— START —
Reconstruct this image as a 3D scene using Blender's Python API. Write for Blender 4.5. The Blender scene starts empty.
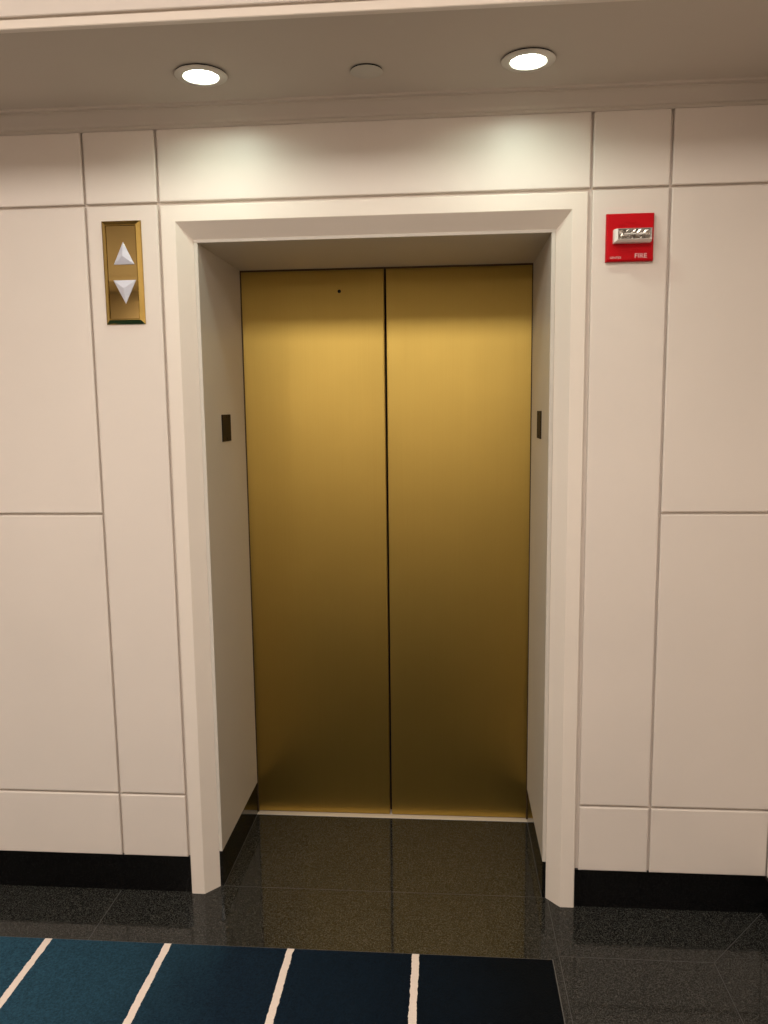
import bpy, bmesh, math, random
from mathutils import Vector, Matrix
random.seed(4)
S = bpy.context.scene
C = S.collection

# ------------------------------------------------------------------ camera
YAW, PITCH, ROLL, FPX = -0.0799, -0.1303, -0.0122, 790.65
cy_, sy_ = math.cos(YAW), math.sin(YAW); cp_, sp_ = math.cos(PITCH), math.sin(PITCH)
fwd = Vector((sy_*cp_, cy_*cp_, sp_)); rt = Vector((cy_, -sy_, 0)); up = rt.cross(fwd)
rt2 = math.cos(ROLL)*rt + math.sin(ROLL)*up
up2 = -math.sin(ROLL)*rt + math.cos(ROLL)*up
cam = bpy.data.objects.new('camera', bpy.data.cameras.new('camera')); C.objects.link(cam)
m3 = Matrix((rt2, up2, -fwd)).transposed()
cam.matrix_world = Matrix.Translation((0.1258, -2.4425, 1.6297)) @ m3.to_4x4()
cam.data.sensor_fit = 'VERTICAL'; cam.data.sensor_height = 36
cam.data.lens = FPX*36/1024; cam.data.clip_start = 0.02
S.camera = cam

# ------------------------------------------------------------------ world, light, exposure
w = bpy.data.worlds.new('world'); S.world = w; w.use_nodes = True
w.node_tree.nodes['Background'].inputs[0].default_value = (0.9, 0.8, 0.7, 1)
w.node_tree.nodes['Background'].inputs[1].default_value = 0.0
S.view_settings.view_transform = 'Standard'; S.view_settings.look = 'None'
S.view_settings.gamma = 1; S.view_settings.use_curve_mapping = False
S.view_settings.exposure = 0.0

Z_SOFFIT, Z_CEIL = 2.52, 2.96
Y_BACK = -3.53                     # wall facing the elevator
X_L, X_R = -3.4, 1.141
WARM = (1.0, 0.925, 0.86)
COOL = (0.84, 1.0, 0.88)
SOFFIT_W, CEIL_W, FACING_W = 2.1, 63.0, 16.0
CEIL_PANEL = (-2.4, 0.80, -2.25, -1.5)      # luminous panel of the raised ceiling: x0, x1, y0, y1
SOFFIT_SPOTS = [(-0.526, -0.243), (0.338, -0.243)]

def area_disc(name, loc, size, watts, col, spread=180):
    l = bpy.data.lights.new(name, 'AREA'); l.shape = 'DISK'; l.size = size
    l.energy = watts; l.color = col; l.spread = math.radians(spread)
    o = bpy.data.objects.new(name, l); C.objects.link(o); o.location = loc
    return o

# ------------------------------------------------------------------ materials
def mat(name, col, rough=0.5, metal=0.0, spec=0.5, **kw):
    m = bpy.data.materials.new(name); m.use_nodes = True
    b = m.node_tree.nodes['Principled BSDF']
    b.inputs['Base Color'].default_value = (*col, 1)
    b.inputs['Roughness'].default_value = rough
    b.inputs['Metallic'].default_value = metal
    b.inputs['Specular IOR Level'].default_value = spec
    for k, v in kw.items(): b.inputs[k].default_value = v
    return m
def nodes(m): return m.node_tree.nodes, m.node_tree.links, m.node_tree.nodes['Principled BSDF']
def coords(N, L, scale=(1, 1, 1)):
    t = N.new('ShaderNodeNewGeometry'); mp = N.new('ShaderNodeMapping')
    mp.inputs['Scale'].default_value = scale; L.new(t.outputs['Position'], mp.inputs['Vector'])
    return mp.outputs['Vector']
def noise(N, L, vec, scale, detail=3, rough=0.5):
    n = N.new('ShaderNodeTexNoise'); n.inputs['Scale'].default_value = scale
    n.inputs['Detail'].default_value = detail; n.inputs['Roughness'].default_value = rough
    L.new(vec, n.inputs['Vector']); return n.outputs['Fac']
def ramp(N, L, fac, stops):
    r = N.new('ShaderNodeValToRGB'); e = r.color_ramp.elements
    while len(e) < len(stops): e.new(0.5)
    for i, (p, c) in enumerate(stops): e[i].position = p; e[i].color = (*c, 1)
    L.new(fac, r.inputs['Fac']); return r.outputs['Color']
def bump(N, L, b, h, strength, dist):
    bp = N.new('ShaderNodeBump'); bp.inputs['Strength'].default_value = strength
    bp.inputs['Distance'].default_value = dist; L.new(h, bp.inputs['Height']); L.new(bp.outputs['Normal'], b.inputs['Normal'])

def paint(name, col, rough=0.42, var=0.03):
    m = mat(name, col, rough, spec=0.4); N, L, b = nodes(m)
    v = coords(N, L)
    a = tuple(c*(1-var) for c in col); d = tuple(min(1, c*(1+var)) for c in col)
    L.new(ramp(N, L, noise(N, L, v, 1.8, 4), [(0.3, a), (0.7, d)]), b.inputs['Base Color'])
    bump(N, L, b, noise(N, L, v, 260, 2), 0.12, 0.0006)
    return m
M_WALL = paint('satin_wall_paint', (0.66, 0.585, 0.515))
M_TRIM = paint('semi_gloss_trim_paint', (0.71, 0.63, 0.545), 0.32)
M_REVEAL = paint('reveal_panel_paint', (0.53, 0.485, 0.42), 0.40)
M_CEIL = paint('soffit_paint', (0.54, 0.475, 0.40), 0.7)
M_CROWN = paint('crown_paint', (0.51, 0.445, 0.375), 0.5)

def granite(name, dark, light, rough, amount=0.62):
    m = mat(name, dark, rough, spec=0.28); N, L, b = nodes(m)
    v = coords(N, L)
    vo = N.new('ShaderNodeTexVoronoi'); vo.inputs['Scale'].default_value = 520; L.new(v, vo.inputs['Vector'])
    sep = N.new('ShaderNodeSeparateColor'); L.new(vo.outputs['Color'], sep.inputs['Color'])
    mid = tuple((a+2*c)/3 for a, c in zip(light, dark))
    L.new(ramp(N, L, sep.outputs[0], [(0.0, tuple(c*0.5 for c in dark)), (0.45, dark), (amount+0.1, mid), (0.98, light)]), b.inputs['Base Color'])
    L.new(ramp(N, L, noise(N, L, v, 90, 3), [(0.3, (rough*0.8,)*3), (0.7, (rough*1.3,)*3)]), b.inputs['Roughness'])
    return m
M_FLOOR = granite('polished_dark_granite', (0.0085, 0.0088, 0.0078), (0.066, 0.064, 0.055), 0.055)
M_BASE = granite('black_base_granite', (0.0022, 0.0022, 0.0022), (0.010, 0.010, 0.010), 0.10)
M_GROUT = mat('grey_grout', (0.038, 0.036, 0.033), 0.7)

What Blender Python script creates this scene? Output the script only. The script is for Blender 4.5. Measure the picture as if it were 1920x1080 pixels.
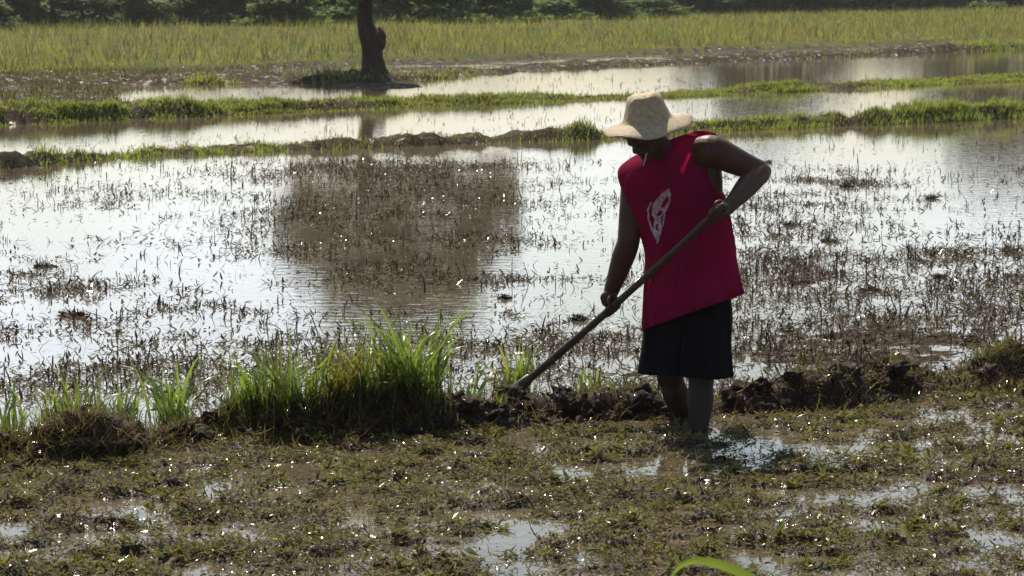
import bpy, bmesh, math, random
import numpy as np
from mathutils import Vector, Matrix, Quaternion
from mathutils.bvhtree import BVHTree

random.seed(7)
RNG = np.random.default_rng(7)
for o in list(bpy.data.objects):
    bpy.data.objects.remove(o)
scene = bpy.context.scene
COL = scene.collection
rad = math.radians

# ------------------------------------------------------------------ camera
CAM_H = 2.04
FPX = 5978.0                      # focal length in pixels of the 1920 px wide photograph
PITCH = math.atan(600.0 / FPX)    # horizon lies 60 px above the top edge
cam_data = bpy.data.cameras.new('camera')
cam_data.sensor_width = 36.0
cam_data.lens = 36.0 * FPX / 1920.0
cam_data.clip_start = 0.1
cam_data.clip_end = 12000
cam_data.dof.use_dof = True
cam_data.dof.focus_distance = 14.2
cam_data.dof.aperture_fstop = 16
cam = bpy.data.objects.new('camera', cam_data)
cam.location = (0, 0, CAM_H)
cam.rotation_euler = (math.pi / 2 - PITCH, 0, 0)
COL.objects.link(cam)
scene.camera = cam

# ------------------------------------------------------------------ sky and sun
SUN_EL, SUN_AZ = 50.0, -16.0      # azimuth clockwise from +Y (the view direction)
sun_vec = Vector((math.sin(rad(SUN_AZ)) * math.cos(rad(SUN_EL)),
                  math.cos(rad(SUN_AZ)) * math.cos(rad(SUN_EL)), math.sin(rad(SUN_EL))))
world = bpy.data.worlds.new('World')
scene.world = world
world.use_nodes = True
wn, wl = world.node_tree.nodes, world.node_tree.links
wn.clear()
w_out = wn.new('ShaderNodeOutputWorld')
w_bg = wn.new('ShaderNodeBackground')
w_bg.inputs['Strength'].default_value = 0.083
w_sky = wn.new('ShaderNodeTexSky')
w_sky.sky_type = 'NISHITA'
w_sky.sun_disc = False
w_sky.sun_elevation = rad(SUN_EL)
w_sky.sun_rotation = rad(SUN_AZ)
w_sky.air_density = 1.3
w_sky.dust_density = 1.0
w_tc = wn.new('ShaderNodeTexCoord')
w_map = wn.new('ShaderNodeMapping')
w_map.inputs['Scale'].default_value = (2.2, 2.2, 7.0)
w_map.inputs['Location'].default_value = (3.1, 0.4, 0.25)
w_noise = wn.new('ShaderNodeTexNoise')
w_noise.inputs['Scale'].default_value = 1.5
w_noise.inputs['Detail'].default_value = 7.0
w_noise.inputs['Roughness'].default_value = 0.55
w_ramp = wn.new('ShaderNodeValToRGB')
w_ramp.color_ramp.elements[0].position = 0.45
w_ramp.color_ramp.elements[0].color = (0, 0, 0, 1)
w_ramp.color_ramp.elements[1].position = 0.70
w_ramp.color_ramp.elements[1].color = (1, 1, 1, 1)
# clouds scatter the light of the sky behind them: white, brighter towards the sun
w_bw = wn.new('ShaderNodeRGBToBW')
w_ma = wn.new('ShaderNodeMath'); w_ma.operation = 'MULTIPLY_ADD'
w_ma.inputs[1].default_value = 1.65
w_ma.inputs[2].default_value = 1.0
w_cloud = wn.new('ShaderNodeCombineXYZ')
wl.new(w_sky.outputs['Color'], w_bw.inputs['Color'])
wl.new(w_bw.outputs['Val'], w_ma.inputs[0])
for i, tint in enumerate((0.89, 0.98, 1.08)):
    w_t = wn.new('ShaderNodeMath'); w_t.operation = 'MULTIPLY'; w_t.inputs[1].default_value = tint
    wl.new(w_ma.outputs[0], w_t.inputs[0])
    wl.new(w_t.outputs[0], w_cloud.inputs[i])
w_mix = wn.new('ShaderNodeMix')
w_mix.data_type = 'RGBA'
wl.new(w_tc.outputs['Generated'], w_map.inputs['Vector'])
wl.new(w_map.outputs['Vector'], w_noise.inputs['Vector'])
wl.new(w_noise.outputs['Fac'], w_ramp.inputs['Fac'])
wl.new(w_ramp.outputs['Color'], w_mix.inputs[0])
wl.new(w_sky.outputs['Color'], w_mix.inputs[6])
wl.new(w_cloud.outputs['Vector'], w_mix.inputs[7])
wl.new(w_mix.outputs[2], w_bg.inputs['Color'])
wl.new(w_bg.outputs['Background'], w_out.inputs['Surface'])

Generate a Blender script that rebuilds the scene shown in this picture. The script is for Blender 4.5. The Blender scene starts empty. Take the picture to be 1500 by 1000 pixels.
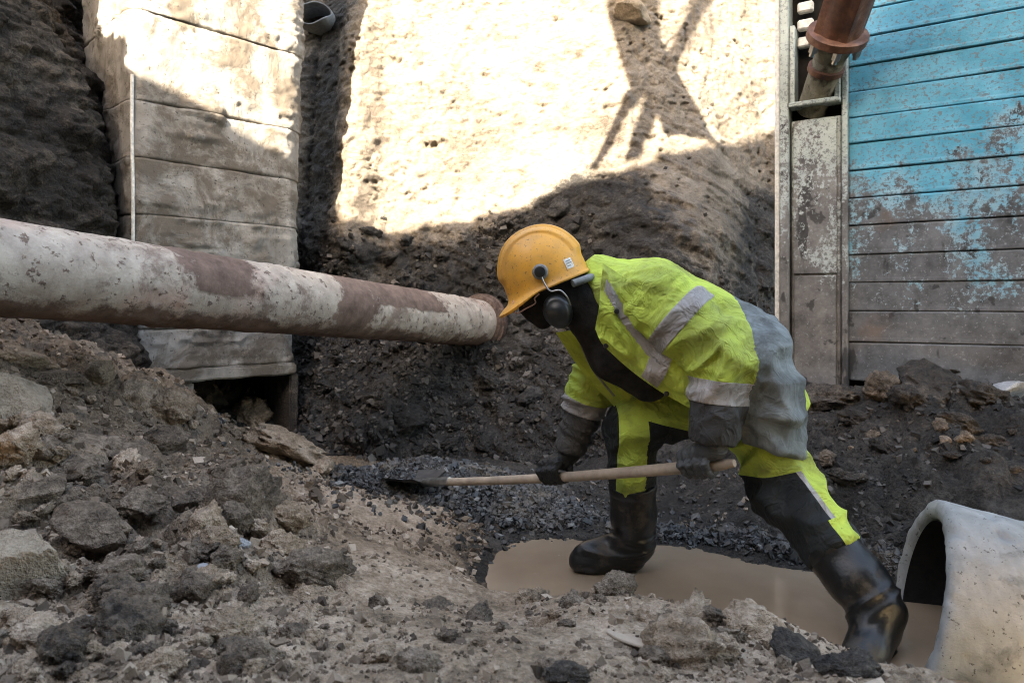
— END —
**Exercise details:**
Omitting all pictures, restate exactly the lines of the material from its start through the line that contains "C = S.collection".

**Answer to this task:**
Reconstruct this image as a 3D scene using Blender's Python API. Write for Blender 4.5. The Blender scene starts empty.
import bpy, bmesh, math, random
from mathutils import Vector, Matrix
random.seed(4)
S = bpy.context.scene
C = S.collection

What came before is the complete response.